The pope’s refusal to get involved, Hier said, “apparently leaves the decision in the hands of local officials in Poland who, to date, have not shown the willingness to move quickly to resolve this crisis.”

The Wiesenthal Center officials met with Monsignor Luigi Gatti, head of political external affairs at the Vatican, and Father Daucount of the Vatican Secretariat for Religious Relations With the Jews.

They also met with the Vatican’s Polish ambassador, Josef Wiegacz.

The Wiesenthal Center is one of many Jewish organizations that have registered their objections to the continuing presence of the Carmelite convent on the grounds where millions of Jews were murdered.

Polish Catholic authorities had agreed to move the convent by February 1989, but did not honor that commitment.

Protest in the Jewish community has been heightened recently by the demonstration by seven New York Jewish activists, who entered the convent last Friday to protest the convent.

The group was beaten and dragged off the convent grounds by workers there, while Polish police reportedly stood by without intervening.

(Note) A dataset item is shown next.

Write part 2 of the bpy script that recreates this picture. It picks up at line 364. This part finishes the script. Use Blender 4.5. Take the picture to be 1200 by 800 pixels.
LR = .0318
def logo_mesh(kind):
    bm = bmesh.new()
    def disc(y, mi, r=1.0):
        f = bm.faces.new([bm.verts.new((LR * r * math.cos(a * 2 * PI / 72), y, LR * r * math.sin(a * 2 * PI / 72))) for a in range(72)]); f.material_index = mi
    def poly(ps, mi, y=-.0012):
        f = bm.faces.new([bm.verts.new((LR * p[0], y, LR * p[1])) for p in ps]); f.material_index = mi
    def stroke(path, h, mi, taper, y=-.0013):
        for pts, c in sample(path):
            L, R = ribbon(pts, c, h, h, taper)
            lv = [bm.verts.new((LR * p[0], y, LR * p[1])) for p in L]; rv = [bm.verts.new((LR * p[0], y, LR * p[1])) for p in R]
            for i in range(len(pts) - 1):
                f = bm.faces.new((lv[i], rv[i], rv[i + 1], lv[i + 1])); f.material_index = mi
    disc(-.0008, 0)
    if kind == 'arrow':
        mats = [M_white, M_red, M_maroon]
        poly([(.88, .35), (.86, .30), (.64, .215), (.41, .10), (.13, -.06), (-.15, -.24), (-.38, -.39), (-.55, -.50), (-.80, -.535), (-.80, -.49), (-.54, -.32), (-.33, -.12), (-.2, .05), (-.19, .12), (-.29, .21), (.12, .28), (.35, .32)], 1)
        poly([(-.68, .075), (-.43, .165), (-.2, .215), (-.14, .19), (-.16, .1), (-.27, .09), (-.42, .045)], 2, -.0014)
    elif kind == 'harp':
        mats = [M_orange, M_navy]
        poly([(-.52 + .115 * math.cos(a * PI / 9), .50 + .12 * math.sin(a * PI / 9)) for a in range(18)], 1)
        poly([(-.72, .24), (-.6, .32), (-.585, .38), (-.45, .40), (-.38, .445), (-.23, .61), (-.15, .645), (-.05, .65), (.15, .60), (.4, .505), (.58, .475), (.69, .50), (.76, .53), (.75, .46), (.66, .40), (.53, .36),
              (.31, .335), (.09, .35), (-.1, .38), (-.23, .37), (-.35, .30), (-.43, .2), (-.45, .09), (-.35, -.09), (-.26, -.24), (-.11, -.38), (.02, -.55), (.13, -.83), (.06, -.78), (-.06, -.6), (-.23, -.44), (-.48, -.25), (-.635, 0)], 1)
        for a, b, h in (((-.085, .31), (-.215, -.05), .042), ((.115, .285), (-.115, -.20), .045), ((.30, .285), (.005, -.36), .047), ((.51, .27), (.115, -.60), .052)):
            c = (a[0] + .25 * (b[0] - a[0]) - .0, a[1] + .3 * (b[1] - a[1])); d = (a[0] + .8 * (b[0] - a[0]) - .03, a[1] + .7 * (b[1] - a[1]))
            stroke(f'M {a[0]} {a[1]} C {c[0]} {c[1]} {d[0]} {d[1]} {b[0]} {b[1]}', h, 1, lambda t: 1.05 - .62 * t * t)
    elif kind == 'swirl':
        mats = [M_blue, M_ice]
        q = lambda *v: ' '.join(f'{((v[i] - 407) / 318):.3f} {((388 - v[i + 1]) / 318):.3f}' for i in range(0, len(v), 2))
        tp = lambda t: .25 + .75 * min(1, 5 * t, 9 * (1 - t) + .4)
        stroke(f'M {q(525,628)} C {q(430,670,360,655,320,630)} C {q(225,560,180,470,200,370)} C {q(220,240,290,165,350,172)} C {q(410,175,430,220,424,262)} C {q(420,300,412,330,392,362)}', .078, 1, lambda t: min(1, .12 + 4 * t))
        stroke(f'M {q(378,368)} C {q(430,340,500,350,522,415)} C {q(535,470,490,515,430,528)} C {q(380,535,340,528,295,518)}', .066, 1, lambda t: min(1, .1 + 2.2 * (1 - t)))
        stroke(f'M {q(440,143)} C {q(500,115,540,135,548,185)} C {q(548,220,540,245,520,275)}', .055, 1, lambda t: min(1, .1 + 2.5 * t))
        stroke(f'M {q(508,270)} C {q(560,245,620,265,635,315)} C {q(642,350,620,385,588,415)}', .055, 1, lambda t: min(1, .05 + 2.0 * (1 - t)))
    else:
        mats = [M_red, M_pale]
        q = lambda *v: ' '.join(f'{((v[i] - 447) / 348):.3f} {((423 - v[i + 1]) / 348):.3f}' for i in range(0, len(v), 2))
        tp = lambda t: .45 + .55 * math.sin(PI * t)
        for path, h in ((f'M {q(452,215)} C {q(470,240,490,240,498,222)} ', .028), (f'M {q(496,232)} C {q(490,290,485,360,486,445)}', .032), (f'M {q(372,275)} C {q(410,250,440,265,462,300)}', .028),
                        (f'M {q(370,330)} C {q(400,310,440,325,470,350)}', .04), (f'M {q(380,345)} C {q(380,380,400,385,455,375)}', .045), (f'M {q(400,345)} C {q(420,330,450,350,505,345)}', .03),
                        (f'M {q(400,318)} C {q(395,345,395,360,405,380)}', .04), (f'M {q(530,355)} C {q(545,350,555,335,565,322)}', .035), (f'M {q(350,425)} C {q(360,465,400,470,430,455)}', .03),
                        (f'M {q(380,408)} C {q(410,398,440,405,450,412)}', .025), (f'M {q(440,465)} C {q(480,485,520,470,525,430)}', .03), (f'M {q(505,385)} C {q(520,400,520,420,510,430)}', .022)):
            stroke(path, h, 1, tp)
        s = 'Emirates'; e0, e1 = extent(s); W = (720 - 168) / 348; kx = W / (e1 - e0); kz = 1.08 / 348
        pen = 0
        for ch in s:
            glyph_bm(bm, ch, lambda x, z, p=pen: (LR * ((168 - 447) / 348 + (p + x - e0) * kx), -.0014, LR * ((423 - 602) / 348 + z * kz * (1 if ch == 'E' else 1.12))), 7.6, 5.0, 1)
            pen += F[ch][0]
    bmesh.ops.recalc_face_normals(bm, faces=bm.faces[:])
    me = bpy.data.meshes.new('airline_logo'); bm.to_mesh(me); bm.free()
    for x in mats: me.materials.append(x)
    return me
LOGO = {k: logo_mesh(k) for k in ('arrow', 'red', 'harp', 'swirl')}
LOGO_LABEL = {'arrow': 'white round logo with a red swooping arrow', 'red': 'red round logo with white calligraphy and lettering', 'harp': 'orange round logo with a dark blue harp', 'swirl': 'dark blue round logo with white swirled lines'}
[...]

A protest over the treatment of the demonstrators was lodged Tuesday by the Anti-Defamation League of B’nai B’rith.

In a letter to Jan Kinast, the Polish ambassador to the United States, ADL National Director Abraham Foxman called for “the apprehension and punishment of those responsible” for the beating of the demonstrators.

Foxman described the incident as “an intolerable reversion to the old Poland of hatred, of pogroms.”

In New York on Tuesday, there was a small demonstration in front of the Vatican’s U.N. observer mission.

A group of 15 people, including relatives of those who protested Friday at Auschwitz, chanted, “Keep your promise, move the convent” and “Shame on the Vatican,” as they marched outside the mission.

The protesters attempted to deliver a formal letter to Archbishop Renato Martino requesting the removal of the convent, but they were refused entry.